*JOB:* List all lines of the data that include the string "Blender".

(Data entries)
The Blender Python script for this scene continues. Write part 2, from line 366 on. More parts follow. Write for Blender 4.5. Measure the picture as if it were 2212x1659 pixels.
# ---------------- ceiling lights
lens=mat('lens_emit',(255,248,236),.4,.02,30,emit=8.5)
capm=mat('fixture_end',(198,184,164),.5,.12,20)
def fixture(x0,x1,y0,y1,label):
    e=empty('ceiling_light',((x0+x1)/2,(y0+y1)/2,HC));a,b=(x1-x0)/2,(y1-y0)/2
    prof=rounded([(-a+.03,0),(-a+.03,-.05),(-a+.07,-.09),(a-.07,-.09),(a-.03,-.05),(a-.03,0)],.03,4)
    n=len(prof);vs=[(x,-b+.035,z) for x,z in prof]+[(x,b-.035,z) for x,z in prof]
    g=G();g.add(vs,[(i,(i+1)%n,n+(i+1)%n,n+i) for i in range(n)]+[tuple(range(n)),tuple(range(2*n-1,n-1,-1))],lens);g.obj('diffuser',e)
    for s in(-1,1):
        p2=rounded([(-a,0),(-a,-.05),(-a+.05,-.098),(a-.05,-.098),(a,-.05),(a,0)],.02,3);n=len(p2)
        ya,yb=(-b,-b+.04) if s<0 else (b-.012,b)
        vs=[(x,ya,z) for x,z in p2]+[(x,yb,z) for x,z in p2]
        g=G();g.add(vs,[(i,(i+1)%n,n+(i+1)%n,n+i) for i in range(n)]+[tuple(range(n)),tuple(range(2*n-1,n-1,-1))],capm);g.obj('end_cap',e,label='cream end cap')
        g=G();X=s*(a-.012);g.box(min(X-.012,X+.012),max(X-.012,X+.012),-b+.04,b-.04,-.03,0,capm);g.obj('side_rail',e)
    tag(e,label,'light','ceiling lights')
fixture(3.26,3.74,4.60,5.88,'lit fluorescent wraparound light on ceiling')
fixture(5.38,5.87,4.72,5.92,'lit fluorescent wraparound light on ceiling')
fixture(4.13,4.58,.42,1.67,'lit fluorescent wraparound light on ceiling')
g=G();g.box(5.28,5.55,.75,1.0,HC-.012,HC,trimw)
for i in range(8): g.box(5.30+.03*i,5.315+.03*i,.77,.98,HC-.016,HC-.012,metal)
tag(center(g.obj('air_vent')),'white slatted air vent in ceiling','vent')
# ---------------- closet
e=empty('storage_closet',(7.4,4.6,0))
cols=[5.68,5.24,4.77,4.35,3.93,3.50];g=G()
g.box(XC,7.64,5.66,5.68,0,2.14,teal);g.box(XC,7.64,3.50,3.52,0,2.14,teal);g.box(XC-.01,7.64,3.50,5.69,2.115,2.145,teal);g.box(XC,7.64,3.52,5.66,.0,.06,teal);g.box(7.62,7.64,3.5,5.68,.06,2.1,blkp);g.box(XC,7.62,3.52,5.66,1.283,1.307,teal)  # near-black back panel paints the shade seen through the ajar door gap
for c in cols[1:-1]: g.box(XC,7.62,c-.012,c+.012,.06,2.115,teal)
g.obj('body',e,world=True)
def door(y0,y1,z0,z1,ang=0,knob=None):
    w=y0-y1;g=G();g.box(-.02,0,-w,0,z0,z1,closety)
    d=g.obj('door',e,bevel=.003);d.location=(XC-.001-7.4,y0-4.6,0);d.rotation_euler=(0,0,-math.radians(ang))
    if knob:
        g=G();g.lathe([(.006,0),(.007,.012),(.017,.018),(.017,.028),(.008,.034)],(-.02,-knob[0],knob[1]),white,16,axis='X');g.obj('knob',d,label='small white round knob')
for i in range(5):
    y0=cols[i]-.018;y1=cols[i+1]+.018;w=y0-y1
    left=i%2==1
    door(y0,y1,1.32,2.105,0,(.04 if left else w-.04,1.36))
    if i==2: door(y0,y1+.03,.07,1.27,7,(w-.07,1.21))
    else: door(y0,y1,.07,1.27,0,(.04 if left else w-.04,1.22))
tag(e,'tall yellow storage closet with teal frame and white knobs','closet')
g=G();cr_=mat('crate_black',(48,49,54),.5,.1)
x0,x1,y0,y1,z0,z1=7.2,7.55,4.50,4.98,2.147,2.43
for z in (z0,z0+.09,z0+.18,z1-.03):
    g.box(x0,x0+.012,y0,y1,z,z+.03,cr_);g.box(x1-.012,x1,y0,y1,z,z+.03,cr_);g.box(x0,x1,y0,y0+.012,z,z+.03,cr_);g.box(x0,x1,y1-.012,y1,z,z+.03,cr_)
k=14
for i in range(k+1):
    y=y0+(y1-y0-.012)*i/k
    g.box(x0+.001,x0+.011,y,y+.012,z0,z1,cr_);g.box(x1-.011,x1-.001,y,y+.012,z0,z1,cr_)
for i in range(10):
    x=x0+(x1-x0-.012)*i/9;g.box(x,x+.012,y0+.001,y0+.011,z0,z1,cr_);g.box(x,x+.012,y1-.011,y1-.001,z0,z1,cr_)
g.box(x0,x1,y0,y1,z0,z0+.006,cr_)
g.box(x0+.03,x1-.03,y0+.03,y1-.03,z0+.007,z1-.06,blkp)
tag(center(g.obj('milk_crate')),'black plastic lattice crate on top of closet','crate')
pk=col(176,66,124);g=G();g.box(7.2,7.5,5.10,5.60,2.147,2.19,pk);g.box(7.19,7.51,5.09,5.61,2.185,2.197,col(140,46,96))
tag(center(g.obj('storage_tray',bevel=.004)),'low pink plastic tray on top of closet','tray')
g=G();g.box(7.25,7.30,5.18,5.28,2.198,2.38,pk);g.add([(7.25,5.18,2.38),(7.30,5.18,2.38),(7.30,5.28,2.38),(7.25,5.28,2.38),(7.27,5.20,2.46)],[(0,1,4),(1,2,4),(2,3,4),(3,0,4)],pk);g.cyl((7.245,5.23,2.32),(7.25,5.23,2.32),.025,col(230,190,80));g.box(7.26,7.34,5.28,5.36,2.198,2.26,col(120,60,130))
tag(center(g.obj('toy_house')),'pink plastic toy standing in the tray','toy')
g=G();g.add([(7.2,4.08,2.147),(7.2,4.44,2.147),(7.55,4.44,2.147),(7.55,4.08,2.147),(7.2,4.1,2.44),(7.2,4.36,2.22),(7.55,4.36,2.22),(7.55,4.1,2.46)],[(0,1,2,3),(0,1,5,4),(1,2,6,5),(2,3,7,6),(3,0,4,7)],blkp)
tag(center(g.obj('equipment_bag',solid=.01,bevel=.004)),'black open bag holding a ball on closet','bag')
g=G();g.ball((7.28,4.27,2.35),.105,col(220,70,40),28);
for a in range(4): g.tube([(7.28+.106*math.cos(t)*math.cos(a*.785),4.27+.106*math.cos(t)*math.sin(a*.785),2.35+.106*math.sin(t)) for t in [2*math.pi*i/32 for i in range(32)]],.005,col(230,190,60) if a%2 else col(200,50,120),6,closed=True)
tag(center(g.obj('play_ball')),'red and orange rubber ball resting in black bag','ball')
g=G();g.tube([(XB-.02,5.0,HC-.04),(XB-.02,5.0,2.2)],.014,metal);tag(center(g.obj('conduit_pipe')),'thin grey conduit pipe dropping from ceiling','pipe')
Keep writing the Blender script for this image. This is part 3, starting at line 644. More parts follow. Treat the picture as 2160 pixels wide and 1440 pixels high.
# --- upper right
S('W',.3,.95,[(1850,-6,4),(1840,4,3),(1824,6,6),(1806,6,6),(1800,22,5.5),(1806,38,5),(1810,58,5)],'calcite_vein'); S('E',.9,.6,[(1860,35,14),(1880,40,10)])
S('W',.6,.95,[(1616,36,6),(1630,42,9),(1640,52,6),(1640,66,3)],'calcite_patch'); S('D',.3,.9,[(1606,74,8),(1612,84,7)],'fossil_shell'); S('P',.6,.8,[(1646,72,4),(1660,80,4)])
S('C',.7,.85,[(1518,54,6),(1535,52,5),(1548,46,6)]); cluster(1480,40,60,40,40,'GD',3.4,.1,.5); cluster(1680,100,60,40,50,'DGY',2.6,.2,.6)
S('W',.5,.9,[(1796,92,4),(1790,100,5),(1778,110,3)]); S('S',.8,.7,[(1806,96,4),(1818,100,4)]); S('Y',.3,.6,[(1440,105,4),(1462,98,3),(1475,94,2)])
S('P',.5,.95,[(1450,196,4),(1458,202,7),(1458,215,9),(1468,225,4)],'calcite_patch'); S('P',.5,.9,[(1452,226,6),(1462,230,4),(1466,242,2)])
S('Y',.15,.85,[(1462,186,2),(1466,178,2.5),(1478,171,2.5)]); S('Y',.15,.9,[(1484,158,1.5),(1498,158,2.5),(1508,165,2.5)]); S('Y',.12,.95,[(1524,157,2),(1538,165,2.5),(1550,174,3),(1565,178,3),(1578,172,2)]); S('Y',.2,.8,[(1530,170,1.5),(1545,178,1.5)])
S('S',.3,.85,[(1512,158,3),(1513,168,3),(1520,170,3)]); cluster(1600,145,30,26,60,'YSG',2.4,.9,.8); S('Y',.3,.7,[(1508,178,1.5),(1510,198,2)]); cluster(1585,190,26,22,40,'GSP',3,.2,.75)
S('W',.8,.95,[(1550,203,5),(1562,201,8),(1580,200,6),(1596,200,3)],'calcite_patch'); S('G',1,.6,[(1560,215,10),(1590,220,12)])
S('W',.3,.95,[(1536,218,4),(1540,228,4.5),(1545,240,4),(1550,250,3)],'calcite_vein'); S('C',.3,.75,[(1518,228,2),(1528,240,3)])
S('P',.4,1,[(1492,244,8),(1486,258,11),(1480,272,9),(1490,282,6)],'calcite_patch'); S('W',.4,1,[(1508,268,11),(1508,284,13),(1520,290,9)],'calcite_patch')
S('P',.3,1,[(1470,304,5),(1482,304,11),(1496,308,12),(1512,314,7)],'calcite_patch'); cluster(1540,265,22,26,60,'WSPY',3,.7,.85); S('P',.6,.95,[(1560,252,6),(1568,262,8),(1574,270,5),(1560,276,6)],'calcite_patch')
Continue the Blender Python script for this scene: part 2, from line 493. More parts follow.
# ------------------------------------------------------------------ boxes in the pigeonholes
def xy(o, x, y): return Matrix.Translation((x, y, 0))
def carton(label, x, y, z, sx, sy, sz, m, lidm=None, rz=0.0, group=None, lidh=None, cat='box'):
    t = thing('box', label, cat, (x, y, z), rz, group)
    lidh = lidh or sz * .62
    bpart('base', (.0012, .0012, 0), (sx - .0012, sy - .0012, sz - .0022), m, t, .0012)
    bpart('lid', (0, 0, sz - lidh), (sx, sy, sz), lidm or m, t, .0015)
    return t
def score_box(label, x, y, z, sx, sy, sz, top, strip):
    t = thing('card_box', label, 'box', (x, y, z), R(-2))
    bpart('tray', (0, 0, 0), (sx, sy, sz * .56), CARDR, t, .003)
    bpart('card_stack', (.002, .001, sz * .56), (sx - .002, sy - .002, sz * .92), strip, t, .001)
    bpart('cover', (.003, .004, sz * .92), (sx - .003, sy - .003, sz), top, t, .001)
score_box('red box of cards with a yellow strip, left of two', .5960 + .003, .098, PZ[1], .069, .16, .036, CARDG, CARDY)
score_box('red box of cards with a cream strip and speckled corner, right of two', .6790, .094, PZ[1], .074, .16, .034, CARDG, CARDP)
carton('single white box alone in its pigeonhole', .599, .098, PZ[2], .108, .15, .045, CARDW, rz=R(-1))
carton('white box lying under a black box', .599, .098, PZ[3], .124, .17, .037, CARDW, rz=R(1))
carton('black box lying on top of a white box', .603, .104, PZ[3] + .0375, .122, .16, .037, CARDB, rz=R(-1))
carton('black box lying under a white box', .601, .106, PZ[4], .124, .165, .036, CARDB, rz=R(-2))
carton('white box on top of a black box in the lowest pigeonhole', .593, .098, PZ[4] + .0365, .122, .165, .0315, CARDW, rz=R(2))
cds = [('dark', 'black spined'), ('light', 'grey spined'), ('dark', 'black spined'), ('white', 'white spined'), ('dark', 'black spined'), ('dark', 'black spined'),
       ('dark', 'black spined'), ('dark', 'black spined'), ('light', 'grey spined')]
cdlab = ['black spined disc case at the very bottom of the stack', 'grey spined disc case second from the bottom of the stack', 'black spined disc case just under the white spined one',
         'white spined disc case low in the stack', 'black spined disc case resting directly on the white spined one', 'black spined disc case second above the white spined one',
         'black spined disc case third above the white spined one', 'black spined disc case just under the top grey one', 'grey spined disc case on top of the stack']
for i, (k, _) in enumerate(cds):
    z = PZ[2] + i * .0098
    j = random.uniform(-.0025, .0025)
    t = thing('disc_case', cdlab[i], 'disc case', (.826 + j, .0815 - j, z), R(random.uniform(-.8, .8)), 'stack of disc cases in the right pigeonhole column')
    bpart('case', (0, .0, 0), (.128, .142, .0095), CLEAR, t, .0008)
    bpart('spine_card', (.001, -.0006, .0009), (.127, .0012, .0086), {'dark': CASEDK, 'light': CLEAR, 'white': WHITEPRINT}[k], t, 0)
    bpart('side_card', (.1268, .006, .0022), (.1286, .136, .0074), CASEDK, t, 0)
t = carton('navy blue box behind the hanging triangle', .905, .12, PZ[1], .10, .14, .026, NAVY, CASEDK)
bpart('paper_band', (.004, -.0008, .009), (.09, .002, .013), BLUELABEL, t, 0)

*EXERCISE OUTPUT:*
The Blender Python script for this scene continues. Write part 2, from line 366 on. More parts follow. Write for Blender 4.5. Measure the picture as if it were 2212x1659 pixels.
Keep writing the Blender script for this image. This is part 3, starting at line 644. More parts follow. Treat the picture as 2160 pixels wide and 1440 pixels high.
Continue the Blender Python script for this scene: part 2, from line 493. More parts follow.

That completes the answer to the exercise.